At UCLA, a chancellor-convened panel to address a multimillion-dollar deficit in the Athletics Department recommended that men's swimming and gymnastics be cut "so the rest could remain whole and competitive," according to Marc Dellins '76, UCLA's director of sports information. Swimmer Scott Hubbard '95, who swam three years of his four-year scholarship before the men's swim program was eliminated in 1994, said that even though he obviously didn't like the decision at the time, he's gained some perspective on it. "To ask universities to cut into [football and basketball] would be like asking Apple to stop selling the iPod," he says. But he wonders if Title IX could not have been crafted "more carefully so we could still promote women's sports, but not at the expense of men's."

Gymnastics gold medalist Peter Vidmar '83, a father of three boys and two girls, is grateful that his daughters have a range of athletic options open to them and is "incredibly proud" that UCLA was the first to 100 NCAA championships. Title IX, he says, "was definitely part of achieving that milestone." But he regrets that his sport was cut and is "sad that another way couldn't have been found to achieve these same goals."

And yet, there are all those medals won and titles taken that might never have happened without that era-spawning day in June 1972, when the nation's playing fields were leveled for women. "In the last few years, the main challenge has been finances," says Joni Comstock, NCAA senior vice president for championships. "Very few sports have a net profit at the end of the academic year. Another challenge is that state budgets are much tighter, so there's just less money to go around in general. But tight finances do not excuse us from following the law. The law is fair. The law is clear. And when money is tight, we have to stick to our values."
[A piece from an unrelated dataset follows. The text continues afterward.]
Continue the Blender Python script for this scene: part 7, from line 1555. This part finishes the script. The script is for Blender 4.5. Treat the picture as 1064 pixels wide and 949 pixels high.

"I remember, in 1975, we were the talk of the tournament," says former Bruin volleyball star Sheila King '79, M.S. '82, who now travels across the country to watch her daughter Kathleen, also an elite-level volleyball player, compete. "UCLA had started putting money on the table for women's volleyball in terms of scholarships, and we were winning it all. It got people thinking and gave other schools the impetus to get serious about volleyball, about women's sports, and about what female athletes could be and do."